* BEGIN *
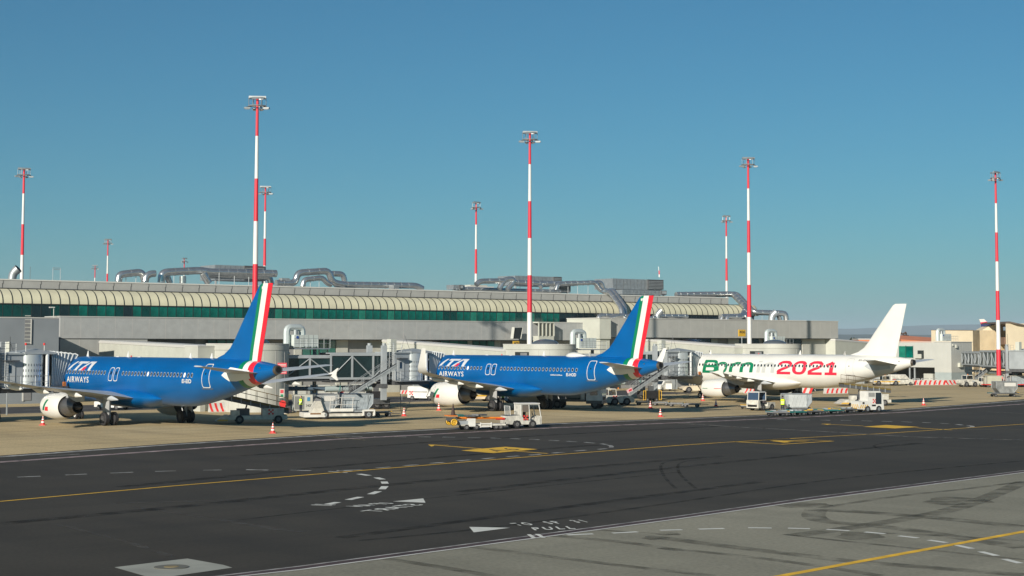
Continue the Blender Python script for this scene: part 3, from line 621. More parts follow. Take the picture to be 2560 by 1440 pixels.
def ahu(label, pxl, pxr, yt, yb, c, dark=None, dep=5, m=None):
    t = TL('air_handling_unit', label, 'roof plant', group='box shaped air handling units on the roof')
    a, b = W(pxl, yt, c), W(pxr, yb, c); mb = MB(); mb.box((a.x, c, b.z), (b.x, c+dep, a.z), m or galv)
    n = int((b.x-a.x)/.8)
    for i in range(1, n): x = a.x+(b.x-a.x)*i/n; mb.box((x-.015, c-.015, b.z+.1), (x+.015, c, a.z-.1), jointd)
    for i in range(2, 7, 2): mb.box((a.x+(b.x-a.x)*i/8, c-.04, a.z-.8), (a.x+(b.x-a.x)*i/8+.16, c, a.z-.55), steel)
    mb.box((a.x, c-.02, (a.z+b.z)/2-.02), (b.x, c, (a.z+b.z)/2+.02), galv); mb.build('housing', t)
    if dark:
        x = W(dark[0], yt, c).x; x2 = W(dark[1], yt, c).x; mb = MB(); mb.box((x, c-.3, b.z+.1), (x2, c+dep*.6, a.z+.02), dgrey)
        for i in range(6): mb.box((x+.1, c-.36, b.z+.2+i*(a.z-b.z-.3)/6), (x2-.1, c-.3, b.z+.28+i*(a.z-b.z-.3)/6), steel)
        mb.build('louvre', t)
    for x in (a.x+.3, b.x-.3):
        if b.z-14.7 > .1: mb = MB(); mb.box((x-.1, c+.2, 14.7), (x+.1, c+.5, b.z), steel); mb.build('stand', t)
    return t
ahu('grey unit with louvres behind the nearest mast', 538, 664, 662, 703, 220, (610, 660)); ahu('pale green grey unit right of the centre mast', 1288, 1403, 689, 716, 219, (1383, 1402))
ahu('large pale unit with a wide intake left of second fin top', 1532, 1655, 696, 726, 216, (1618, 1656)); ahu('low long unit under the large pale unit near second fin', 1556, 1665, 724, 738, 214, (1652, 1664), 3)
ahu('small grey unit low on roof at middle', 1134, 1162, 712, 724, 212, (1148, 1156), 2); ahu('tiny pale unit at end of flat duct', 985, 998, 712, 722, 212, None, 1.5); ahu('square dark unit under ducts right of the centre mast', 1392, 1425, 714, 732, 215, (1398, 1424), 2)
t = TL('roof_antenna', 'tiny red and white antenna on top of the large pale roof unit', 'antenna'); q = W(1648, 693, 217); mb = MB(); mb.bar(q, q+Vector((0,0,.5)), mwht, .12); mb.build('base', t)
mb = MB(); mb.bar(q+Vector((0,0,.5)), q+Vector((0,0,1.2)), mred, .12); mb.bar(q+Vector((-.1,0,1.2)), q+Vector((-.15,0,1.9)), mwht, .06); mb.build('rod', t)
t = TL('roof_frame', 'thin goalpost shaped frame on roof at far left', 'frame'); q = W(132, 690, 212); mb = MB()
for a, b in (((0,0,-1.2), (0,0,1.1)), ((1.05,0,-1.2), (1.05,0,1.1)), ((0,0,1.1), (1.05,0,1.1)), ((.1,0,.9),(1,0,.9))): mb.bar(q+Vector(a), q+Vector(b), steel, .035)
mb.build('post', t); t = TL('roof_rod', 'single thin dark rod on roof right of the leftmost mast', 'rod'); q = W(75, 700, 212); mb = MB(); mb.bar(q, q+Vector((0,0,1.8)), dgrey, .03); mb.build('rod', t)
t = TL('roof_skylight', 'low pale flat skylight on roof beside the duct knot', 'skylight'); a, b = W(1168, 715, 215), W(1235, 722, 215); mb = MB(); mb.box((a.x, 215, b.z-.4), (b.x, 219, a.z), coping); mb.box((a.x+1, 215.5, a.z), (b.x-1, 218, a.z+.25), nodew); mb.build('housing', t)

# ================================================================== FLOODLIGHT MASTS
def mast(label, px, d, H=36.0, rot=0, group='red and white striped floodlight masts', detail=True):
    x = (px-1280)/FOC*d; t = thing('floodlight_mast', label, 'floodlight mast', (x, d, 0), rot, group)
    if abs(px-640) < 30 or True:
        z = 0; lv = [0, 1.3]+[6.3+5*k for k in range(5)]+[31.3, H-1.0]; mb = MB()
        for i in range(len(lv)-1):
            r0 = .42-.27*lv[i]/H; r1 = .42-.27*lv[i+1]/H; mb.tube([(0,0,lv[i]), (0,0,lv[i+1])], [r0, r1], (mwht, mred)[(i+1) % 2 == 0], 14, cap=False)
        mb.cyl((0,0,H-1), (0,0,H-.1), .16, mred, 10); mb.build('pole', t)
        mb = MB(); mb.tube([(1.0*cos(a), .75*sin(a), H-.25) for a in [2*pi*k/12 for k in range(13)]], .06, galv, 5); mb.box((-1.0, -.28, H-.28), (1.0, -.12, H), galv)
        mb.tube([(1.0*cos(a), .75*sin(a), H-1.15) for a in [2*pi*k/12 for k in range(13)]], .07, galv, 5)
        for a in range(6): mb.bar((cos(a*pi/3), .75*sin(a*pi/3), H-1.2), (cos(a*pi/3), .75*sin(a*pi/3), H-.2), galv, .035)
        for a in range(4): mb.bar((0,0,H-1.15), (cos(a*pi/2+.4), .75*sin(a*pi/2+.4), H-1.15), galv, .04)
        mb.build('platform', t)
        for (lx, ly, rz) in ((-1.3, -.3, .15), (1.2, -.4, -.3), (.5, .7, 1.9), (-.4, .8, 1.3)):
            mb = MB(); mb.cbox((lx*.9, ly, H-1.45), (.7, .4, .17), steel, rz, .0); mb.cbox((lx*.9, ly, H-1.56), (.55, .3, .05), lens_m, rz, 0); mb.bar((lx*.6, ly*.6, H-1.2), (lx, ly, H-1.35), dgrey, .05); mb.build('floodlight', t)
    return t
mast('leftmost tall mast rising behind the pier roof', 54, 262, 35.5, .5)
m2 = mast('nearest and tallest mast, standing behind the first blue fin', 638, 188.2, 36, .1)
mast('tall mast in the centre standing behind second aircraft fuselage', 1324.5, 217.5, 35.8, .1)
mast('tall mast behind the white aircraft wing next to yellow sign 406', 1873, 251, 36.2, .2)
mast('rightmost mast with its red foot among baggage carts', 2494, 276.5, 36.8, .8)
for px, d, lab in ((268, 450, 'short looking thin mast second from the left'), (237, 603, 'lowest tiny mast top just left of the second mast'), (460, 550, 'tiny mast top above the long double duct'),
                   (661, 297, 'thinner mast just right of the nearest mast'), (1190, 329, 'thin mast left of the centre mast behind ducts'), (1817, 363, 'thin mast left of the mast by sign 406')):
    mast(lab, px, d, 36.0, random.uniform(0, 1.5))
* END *
What this task involves:
Write the material out again exactly as it appears, dropping the pictures.

Answer for the task:
Continue the Blender Python script for this scene: part 3, from line 621. More parts follow. Take the picture to be 2560 by 1440 pixels.
def ahu(label, pxl, pxr, yt, yb, c, dark=None, dep=5, m=None):
    t = TL('air_handling_unit', label, 'roof plant', group='box shaped air handling units on the roof')
    a, b = W(pxl, yt, c), W(pxr, yb, c); mb = MB(); mb.box((a.x, c, b.z), (b.x, c+dep, a.z), m or galv)
    n = int((b.x-a.x)/.8)
    for i in range(1, n): x = a.x+(b.x-a.x)*i/n; mb.box((x-.015, c-.015, b.z+.1), (x+.015, c, a.z-.1), jointd)
    for i in range(2, 7, 2): mb.box((a.x+(b.x-a.x)*i/8, c-.04, a.z-.8), (a.x+(b.x-a.x)*i/8+.16, c, a.z-.55), steel)
    mb.box((a.x, c-.02, (a.z+b.z)/2-.02), (b.x, c, (a.z+b.z)/2+.02), galv); mb.build('housing', t)
    if dark:
        x = W(dark[0], yt, c).x; x2 = W(dark[1], yt, c).x; mb = MB(); mb.box((x, c-.3, b.z+.1), (x2, c+dep*.6, a.z+.02), dgrey)
        for i in range(6): mb.box((x+.1, c-.36, b.z+.2+i*(a.z-b.z-.3)/6), (x2-.1, c-.3, b.z+.28+i*(a.z-b.z-.3)/6), steel)
        mb.build('louvre', t)
    for x in (a.x+.3, b.x-.3):
        if b.z-14.7 > .1: mb = MB(); mb.box((x-.1, c+.2, 14.7), (x+.1, c+.5, b.z), steel); mb.build('stand', t)
    return t
ahu('grey unit with louvres behind the nearest mast', 538, 664, 662, 703, 220, (610, 660)); ahu('pale green grey unit right of the centre mast', 1288, 1403, 689, 716, 219, (1383, 1402))
ahu('large pale unit with a wide intake left of second fin top', 1532, 1655, 696, 726, 216, (1618, 1656)); ahu('low long unit under the large pale unit near second fin', 1556, 1665, 724, 738, 214, (1652, 1664), 3)
ahu('small grey unit low on roof at middle', 1134, 1162, 712, 724, 212, (1148, 1156), 2); ahu('tiny pale unit at end of flat duct', 985, 998, 712, 722, 212, None, 1.5); ahu('square dark unit under ducts right of the centre mast', 1392, 1425, 714, 732, 215, (1398, 1424), 2)
t = TL('roof_antenna', 'tiny red and white antenna on top of the large pale roof unit', 'antenna'); q = W(1648, 693, 217); mb = MB(); mb.bar(q, q+Vector((0,0,.5)), mwht, .12); mb.build('base', t)
mb = MB(); mb.bar(q+Vector((0,0,.5)), q+Vector((0,0,1.2)), mred, .12); mb.bar(q+Vector((-.1,0,1.2)), q+Vector((-.15,0,1.9)), mwht, .06); mb.build('rod', t)
t = TL('roof_frame', 'thin goalpost shaped frame on roof at far left', 'frame'); q = W(132, 690, 212); mb = MB()
for a, b in (((0,0,-1.2), (0,0,1.1)), ((1.05,0,-1.2), (1.05,0,1.1)), ((0,0,1.1), (1.05,0,1.1)), ((.1,0,.9),(1,0,.9))): mb.bar(q+Vector(a), q+Vector(b), steel, .035)
mb.build('post', t); t = TL('roof_rod', 'single thin dark rod on roof right of the leftmost mast', 'rod'); q = W(75, 700, 212); mb = MB(); mb.bar(q, q+Vector((0,0,1.8)), dgrey, .03); mb.build('rod', t)
t = TL('roof_skylight', 'low pale flat skylight on roof beside the duct knot', 'skylight'); a, b = W(1168, 715, 215), W(1235, 722, 215); mb = MB(); mb.box((a.x, 215, b.z-.4), (b.x, 219, a.z), coping); mb.box((a.x+1, 215.5, a.z), (b.x-1, 218, a.z+.25), nodew); mb.build('housing', t)

# ================================================================== FLOODLIGHT MASTS
def mast(label, px, d, H=36.0, rot=0, group='red and white striped floodlight masts', detail=True):
    x = (px-1280)/FOC*d; t = thing('floodlight_mast', label, 'floodlight mast', (x, d, 0), rot, group)
    if abs(px-640) < 30 or True:
        z = 0; lv = [0, 1.3]+[6.3+5*k for k in range(5)]+[31.3, H-1.0]; mb = MB()
        for i in range(len(lv)-1):
            r0 = .42-.27*lv[i]/H; r1 = .42-.27*lv[i+1]/H; mb.tube([(0,0,lv[i]), (0,0,lv[i+1])], [r0, r1], (mwht, mred)[(i+1) % 2 == 0], 14, cap=False)
        mb.cyl((0,0,H-1), (0,0,H-.1), .16, mred, 10); mb.build('pole', t)
        mb = MB(); mb.tube([(1.0*cos(a), .75*sin(a), H-.25) for a in [2*pi*k/12 for k in range(13)]], .06, galv, 5); mb.box((-1.0, -.28, H-.28), (1.0, -.12, H), galv)
        mb.tube([(1.0*cos(a), .75*sin(a), H-1.15) for a in [2*pi*k/12 for k in range(13)]], .07, galv, 5)
        for a in range(6): mb.bar((cos(a*pi/3), .75*sin(a*pi/3), H-1.2), (cos(a*pi/3), .75*sin(a*pi/3), H-.2), galv, .035)
        for a in range(4): mb.bar((0,0,H-1.15), (cos(a*pi/2+.4), .75*sin(a*pi/2+.4), H-1.15), galv, .04)
        mb.build('platform', t)
        for (lx, ly, rz) in ((-1.3, -.3, .15), (1.2, -.4, -.3), (.5, .7, 1.9), (-.4, .8, 1.3)):
            mb = MB(); mb.cbox((lx*.9, ly, H-1.45), (.7, .4, .17), steel, rz, .0); mb.cbox((lx*.9, ly, H-1.56), (.55, .3, .05), lens_m, rz, 0); mb.bar((lx*.6, ly*.6, H-1.2), (lx, ly, H-1.35), dgrey, .05); mb.build('floodlight', t)
    return t
mast('leftmost tall mast rising behind the pier roof', 54, 262, 35.5, .5)
m2 = mast('nearest and tallest mast, standing behind the first blue fin', 638, 188.2, 36, .1)
mast('tall mast in the centre standing behind second aircraft fuselage', 1324.5, 217.5, 35.8, .1)
mast('tall mast behind the white aircraft wing next to yellow sign 406', 1873, 251, 36.2, .2)
mast('rightmost mast with its red foot among baggage carts', 2494, 276.5, 36.8, .8)
for px, d, lab in ((268, 450, 'short looking thin mast second from the left'), (237, 603, 'lowest tiny mast top just left of the second mast'), (460, 550, 'tiny mast top above the long double duct'),
                   (661, 297, 'thinner mast just right of the nearest mast'), (1190, 329, 'thin mast left of the centre mast behind ducts'), (1817, 363, 'thin mast left of the mast by sign 406')):
    mast(lab, px, d, 36.0, random.uniform(0, 1.5))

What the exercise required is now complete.